If leaders can't get them to walk a mile in others' shoes, they should at least encourage them to try out a minority point of view in a training exercise, a U.S. research team suggests.

Merely talking about the importance of racial tolerance is not as effective as role playing in diversity training, says Margaret Shih, associate professor of organizational behaviour at the UCLA Anderson School of Management, who conducted a revealing set of experiments with college students.

The study had a student walk down a hallway and drop a set of keys without apparently being aware of it, even though the keys fell with a notable clunk. What would a student observing this do?

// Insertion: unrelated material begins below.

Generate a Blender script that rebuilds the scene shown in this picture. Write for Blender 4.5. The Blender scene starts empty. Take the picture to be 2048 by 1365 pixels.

To a startling degree, it depended on the race of the individual who dropped the keys, said Prof. Shih, who did the research with Elsie Wang of Tufts University and Rebecca Stotzer of the University of Hawaii.

When the key dropper was white, 16 of 20 students, all non-Asian, either helpfully called attention to the keys or retrieved them.

When the key dropper was Asian, however, less than half the white students offered help without prodding from the experimenters who were observing.

Even though the test sample was small, the statistical likelihood that the results were due to chance was less than one in 100, Prof. Shih said.

Even more startling was that the key-dropping incidents occurred after students had watched a video clip depicting in a sympathetic way the experiences of Asian-Americans.

In a subsequent experiment, 40 white students watched the same video but half received no follow-up, while the other half were taken to a room and asked to imagine themselves in the position of the Asian-American in the video and write a paragraph about it.

In this experiment, 90 per cent of those who had taken the perspective training came to the aid of both white and Asian students who lost their keys. But among those didn't get the experiential training, only five of 11 offered to help the Asian without prodding.

"It's a striking illustration of how deeply seated, almost reflexive, people's biases can be," Prof. Shih says. "And it highlights, too, the extent to which overcoming bias requires a conscious effort to identify with others. It suggests the value of exercises in the workplace that feature active perspective-taking, like role playing and problem solving."

The research will appear in the next issue of the journal Group Processes & Intergroup Relations.